Biography: Chang Wen Chen received his BS from the University of Science and Technology of China in 1983, MSEE from the University of Southern California in 1986, and Ph.D. from the University of Illinois at Urbana-Champaign in 1992. He is currently Chair Professor of Visual Computing at The Hong Kong Polytechnic University. Before his current position, he served as Dean of the School of Science and Engineering at The Chinese University of Hong Kong, Shenzhen from 2017 to 2020. He also served as an Empire Innovation Professor at the University at Buffalo, the State University of New York from 2008 to 2021. He was Allen Henry Endow Chair Professor at the Florida Institute of Technology from 2003 to 2007. He was on the faculty of Electrical and Computer Engineering at the University of Rochester from 1992 to 1996 and on the faculty of Electrical and Computer Engineering at the University of Missouri-Columbia from 1996 to 2003.

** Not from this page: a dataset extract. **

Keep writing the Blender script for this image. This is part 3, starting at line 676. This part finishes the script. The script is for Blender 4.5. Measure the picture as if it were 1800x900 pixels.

He has served as the Editor-in-Chief for IEEE Trans. Multimedia from January 2014 to December 2016, and the Editor-in-Chief for IEEE Trans. Circuits and Systems for Video Technology from January 2006 to December 2009. He has been an Editor for several other major IEEE Transactions and Journals, including the Proceedings of IEEE, IEEE Journal of Selected Topics in Signal Processing, IEEE Journal of Selected Areas in Communications, and IEEE Journal of Emerging and Selected Topics in Circuits and Systems. He has chaired several major IEEE, ACM, and SPIE conferences that are related to multimedia communications and signal processing.

He and his students have received 10 Best Paper Awards or Best Student Paper Awards. He has also received several research and professional achievement awards. These include the Sigma Xi Excellence in Graduate Research Mentoring Award in 2003, the Alexander von Humboldt Research Award in 2010, the University at Buffalo Exceptional Scholar – Sustained Achievement Award in 2012, the SUNY System Chancellor’s Award for Excellence in Scholarship and Creative Activities in 2016, and the University of Illinois ECE Distinguished Alumni Award in 2019.

His research interests include multimedia communication, multimedia systems, Internet of Video Things (IoVT), image/video processing, computer vision, deep learning, multimedia signal processing, and immersive mobile video. He is an IEEE Fellow (2005), a SPIE Fellow (2007), and a member of the Academia Europaea (2021).